What you need to do — Pictures excluded, return the lines below from the first through the line holding "F.part('hand', h, 'fig_yellow', ar)".

Collected data —
= = = =

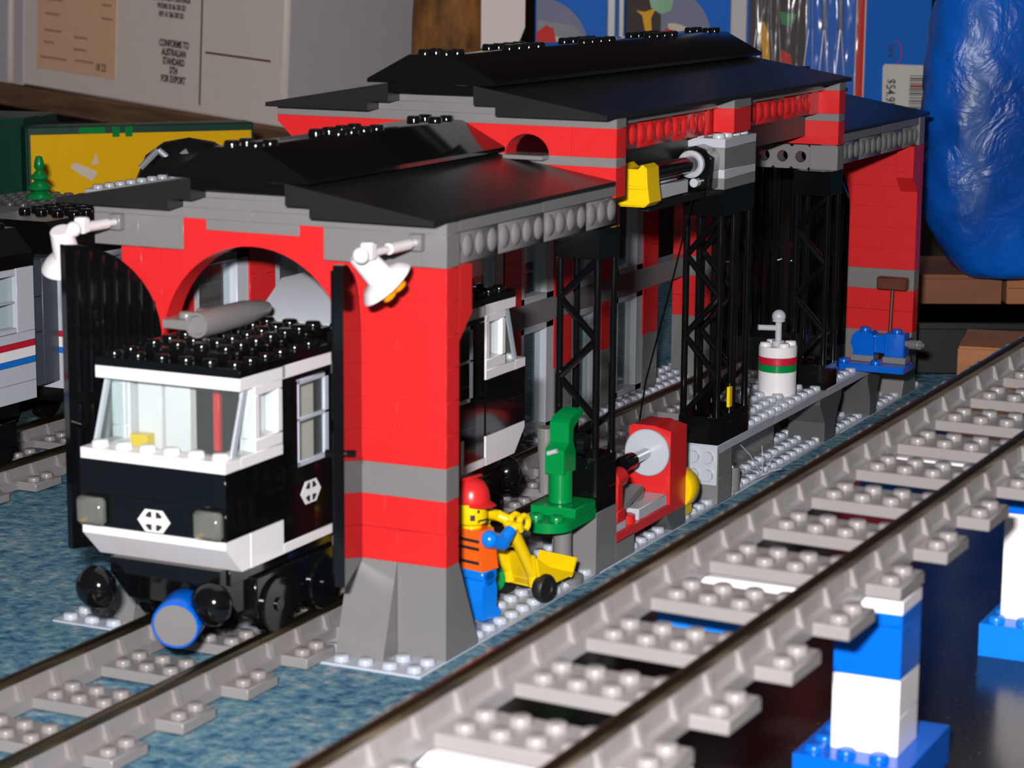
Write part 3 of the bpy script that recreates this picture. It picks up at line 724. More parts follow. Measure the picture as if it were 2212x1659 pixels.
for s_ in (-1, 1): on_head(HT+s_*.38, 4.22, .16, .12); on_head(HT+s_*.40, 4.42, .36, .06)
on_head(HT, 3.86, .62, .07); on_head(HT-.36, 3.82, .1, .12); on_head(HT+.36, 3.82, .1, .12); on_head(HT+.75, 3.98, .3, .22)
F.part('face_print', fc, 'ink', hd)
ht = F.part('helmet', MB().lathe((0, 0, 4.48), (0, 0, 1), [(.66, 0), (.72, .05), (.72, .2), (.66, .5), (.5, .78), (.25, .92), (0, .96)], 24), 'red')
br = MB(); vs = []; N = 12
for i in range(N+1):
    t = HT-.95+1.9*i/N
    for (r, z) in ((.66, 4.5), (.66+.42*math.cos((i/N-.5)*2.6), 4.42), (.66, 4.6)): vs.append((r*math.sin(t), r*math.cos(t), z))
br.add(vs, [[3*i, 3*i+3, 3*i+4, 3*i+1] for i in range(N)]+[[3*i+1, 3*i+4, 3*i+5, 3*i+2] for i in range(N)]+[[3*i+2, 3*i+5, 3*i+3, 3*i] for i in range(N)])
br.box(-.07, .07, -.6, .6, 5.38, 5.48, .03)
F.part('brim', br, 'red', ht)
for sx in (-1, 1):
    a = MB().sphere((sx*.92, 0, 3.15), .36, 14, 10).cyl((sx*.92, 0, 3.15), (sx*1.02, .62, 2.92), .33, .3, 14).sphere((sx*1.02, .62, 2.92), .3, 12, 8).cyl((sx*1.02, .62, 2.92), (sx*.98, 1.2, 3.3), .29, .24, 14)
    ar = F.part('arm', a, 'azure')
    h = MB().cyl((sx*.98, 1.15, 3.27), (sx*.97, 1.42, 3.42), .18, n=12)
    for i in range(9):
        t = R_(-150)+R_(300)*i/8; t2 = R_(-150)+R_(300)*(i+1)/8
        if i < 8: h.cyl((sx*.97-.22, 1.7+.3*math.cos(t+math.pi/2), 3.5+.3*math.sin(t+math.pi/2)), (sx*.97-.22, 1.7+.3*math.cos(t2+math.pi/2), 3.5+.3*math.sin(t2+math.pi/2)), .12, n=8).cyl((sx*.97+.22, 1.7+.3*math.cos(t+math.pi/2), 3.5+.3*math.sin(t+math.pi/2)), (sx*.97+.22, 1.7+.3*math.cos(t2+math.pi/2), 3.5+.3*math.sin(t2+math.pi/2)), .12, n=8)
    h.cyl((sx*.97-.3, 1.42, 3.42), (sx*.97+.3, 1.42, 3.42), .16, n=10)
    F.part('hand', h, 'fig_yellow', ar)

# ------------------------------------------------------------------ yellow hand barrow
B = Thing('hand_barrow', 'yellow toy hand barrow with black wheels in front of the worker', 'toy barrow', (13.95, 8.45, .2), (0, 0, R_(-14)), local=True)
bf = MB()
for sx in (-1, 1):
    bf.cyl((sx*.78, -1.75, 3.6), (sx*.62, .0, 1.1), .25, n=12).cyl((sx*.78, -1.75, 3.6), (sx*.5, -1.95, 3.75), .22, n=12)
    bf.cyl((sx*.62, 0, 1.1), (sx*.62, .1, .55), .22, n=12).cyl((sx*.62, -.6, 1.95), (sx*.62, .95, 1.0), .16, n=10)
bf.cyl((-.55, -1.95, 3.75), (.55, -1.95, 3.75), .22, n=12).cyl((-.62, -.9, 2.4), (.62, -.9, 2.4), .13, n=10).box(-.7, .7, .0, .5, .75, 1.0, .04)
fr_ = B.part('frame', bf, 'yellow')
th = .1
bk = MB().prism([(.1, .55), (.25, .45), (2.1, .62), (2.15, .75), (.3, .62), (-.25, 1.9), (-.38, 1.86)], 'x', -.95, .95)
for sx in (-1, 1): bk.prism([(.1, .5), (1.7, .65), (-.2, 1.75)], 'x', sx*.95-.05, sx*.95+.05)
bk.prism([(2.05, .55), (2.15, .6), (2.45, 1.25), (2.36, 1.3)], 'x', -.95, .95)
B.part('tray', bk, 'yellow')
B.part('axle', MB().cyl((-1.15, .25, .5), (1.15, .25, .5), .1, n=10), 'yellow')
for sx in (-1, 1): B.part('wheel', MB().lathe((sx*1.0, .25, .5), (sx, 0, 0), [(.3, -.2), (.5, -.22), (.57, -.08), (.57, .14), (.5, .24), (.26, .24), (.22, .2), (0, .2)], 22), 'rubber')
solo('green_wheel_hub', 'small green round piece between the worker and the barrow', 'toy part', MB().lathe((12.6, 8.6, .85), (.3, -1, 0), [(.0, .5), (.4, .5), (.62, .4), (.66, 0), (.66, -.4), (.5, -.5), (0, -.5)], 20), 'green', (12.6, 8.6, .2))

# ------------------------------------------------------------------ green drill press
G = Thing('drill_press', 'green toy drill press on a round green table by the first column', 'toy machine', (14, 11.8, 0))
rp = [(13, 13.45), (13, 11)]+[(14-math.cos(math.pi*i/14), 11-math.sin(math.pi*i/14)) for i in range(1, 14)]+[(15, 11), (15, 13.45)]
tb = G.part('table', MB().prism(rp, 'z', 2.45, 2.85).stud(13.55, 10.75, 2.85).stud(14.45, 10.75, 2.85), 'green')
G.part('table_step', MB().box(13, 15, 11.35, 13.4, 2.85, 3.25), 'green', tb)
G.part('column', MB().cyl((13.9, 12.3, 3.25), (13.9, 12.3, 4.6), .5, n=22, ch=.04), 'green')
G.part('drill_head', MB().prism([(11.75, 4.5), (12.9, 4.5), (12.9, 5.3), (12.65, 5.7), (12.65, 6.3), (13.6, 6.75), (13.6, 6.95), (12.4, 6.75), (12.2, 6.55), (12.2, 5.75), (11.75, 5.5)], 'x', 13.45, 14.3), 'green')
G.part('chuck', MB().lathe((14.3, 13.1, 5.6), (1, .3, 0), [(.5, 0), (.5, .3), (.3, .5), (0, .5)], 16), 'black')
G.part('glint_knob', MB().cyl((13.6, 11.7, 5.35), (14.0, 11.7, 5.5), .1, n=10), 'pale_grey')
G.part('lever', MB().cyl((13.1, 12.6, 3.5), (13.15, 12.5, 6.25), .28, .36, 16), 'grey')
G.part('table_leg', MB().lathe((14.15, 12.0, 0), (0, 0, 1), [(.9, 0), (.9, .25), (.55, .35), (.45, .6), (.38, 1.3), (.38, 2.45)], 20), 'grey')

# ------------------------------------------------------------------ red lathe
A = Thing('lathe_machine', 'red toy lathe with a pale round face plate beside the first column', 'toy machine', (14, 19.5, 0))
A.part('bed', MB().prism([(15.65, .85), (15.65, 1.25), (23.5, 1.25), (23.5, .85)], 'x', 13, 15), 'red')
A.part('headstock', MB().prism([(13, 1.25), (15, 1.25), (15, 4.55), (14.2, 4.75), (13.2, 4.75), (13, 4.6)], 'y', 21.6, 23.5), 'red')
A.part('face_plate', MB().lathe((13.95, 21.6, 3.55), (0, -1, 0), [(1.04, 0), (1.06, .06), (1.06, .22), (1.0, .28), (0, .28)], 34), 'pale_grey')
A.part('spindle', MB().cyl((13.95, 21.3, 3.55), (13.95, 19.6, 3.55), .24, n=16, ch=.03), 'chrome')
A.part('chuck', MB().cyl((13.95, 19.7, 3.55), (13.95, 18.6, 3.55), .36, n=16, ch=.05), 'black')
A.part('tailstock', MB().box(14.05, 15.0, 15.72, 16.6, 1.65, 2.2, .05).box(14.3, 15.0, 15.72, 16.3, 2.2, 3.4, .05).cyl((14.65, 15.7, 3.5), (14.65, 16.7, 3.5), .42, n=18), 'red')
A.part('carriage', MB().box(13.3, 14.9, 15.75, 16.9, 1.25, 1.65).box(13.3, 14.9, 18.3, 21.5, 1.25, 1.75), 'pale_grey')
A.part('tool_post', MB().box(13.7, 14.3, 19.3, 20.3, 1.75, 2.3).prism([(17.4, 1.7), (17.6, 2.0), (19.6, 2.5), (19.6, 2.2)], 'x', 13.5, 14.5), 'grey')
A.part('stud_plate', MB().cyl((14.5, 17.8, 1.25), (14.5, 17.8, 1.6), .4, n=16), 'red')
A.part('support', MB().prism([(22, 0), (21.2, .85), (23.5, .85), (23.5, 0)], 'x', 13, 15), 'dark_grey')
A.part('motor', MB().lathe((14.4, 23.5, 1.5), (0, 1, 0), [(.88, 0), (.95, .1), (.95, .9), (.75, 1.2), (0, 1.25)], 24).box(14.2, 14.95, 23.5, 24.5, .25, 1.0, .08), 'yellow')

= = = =

Full solution —
Write part 3 of the bpy script that recreates this picture. It picks up at line 724. More parts follow. Measure the picture as if it were 2212x1659 pixels.
for s_ in (-1, 1): on_head(HT+s_*.38, 4.22, .16, .12); on_head(HT+s_*.40, 4.42, .36, .06)
on_head(HT, 3.86, .62, .07); on_head(HT-.36, 3.82, .1, .12); on_head(HT+.36, 3.82, .1, .12); on_head(HT+.75, 3.98, .3, .22)
F.part('face_print', fc, 'ink', hd)
ht = F.part('helmet', MB().lathe((0, 0, 4.48), (0, 0, 1), [(.66, 0), (.72, .05), (.72, .2), (.66, .5), (.5, .78), (.25, .92), (0, .96)], 24), 'red')
br = MB(); vs = []; N = 12
for i in range(N+1):
    t = HT-.95+1.9*i/N
    for (r, z) in ((.66, 4.5), (.66+.42*math.cos((i/N-.5)*2.6), 4.42), (.66, 4.6)): vs.append((r*math.sin(t), r*math.cos(t), z))
br.add(vs, [[3*i, 3*i+3, 3*i+4, 3*i+1] for i in range(N)]+[[3*i+1, 3*i+4, 3*i+5, 3*i+2] for i in range(N)]+[[3*i+2, 3*i+5, 3*i+3, 3*i] for i in range(N)])
br.box(-.07, .07, -.6, .6, 5.38, 5.48, .03)
F.part('brim', br, 'red', ht)
for sx in (-1, 1):
    a = MB().sphere((sx*.92, 0, 3.15), .36, 14, 10).cyl((sx*.92, 0, 3.15), (sx*1.02, .62, 2.92), .33, .3, 14).sphere((sx*1.02, .62, 2.92), .3, 12, 8).cyl((sx*1.02, .62, 2.92), (sx*.98, 1.2, 3.3), .29, .24, 14)
    ar = F.part('arm', a, 'azure')
    h = MB().cyl((sx*.98, 1.15, 3.27), (sx*.97, 1.42, 3.42), .18, n=12)
    for i in range(9):
        t = R_(-150)+R_(300)*i/8; t2 = R_(-150)+R_(300)*(i+1)/8
        if i < 8: h.cyl((sx*.97-.22, 1.7+.3*math.cos(t+math.pi/2), 3.5+.3*math.sin(t+math.pi/2)), (sx*.97-.22, 1.7+.3*math.cos(t2+math.pi/2), 3.5+.3*math.sin(t2+math.pi/2)), .12, n=8).cyl((sx*.97+.22, 1.7+.3*math.cos(t+math.pi/2), 3.5+.3*math.sin(t+math.pi/2)), (sx*.97+.22, 1.7+.3*math.cos(t2+math.pi/2), 3.5+.3*math.sin(t2+math.pi/2)), .12, n=8)
    h.cyl((sx*.97-.3, 1.42, 3.42), (sx*.97+.3, 1.42, 3.42), .16, n=10)
    F.part('hand', h, 'fig_yellow', ar)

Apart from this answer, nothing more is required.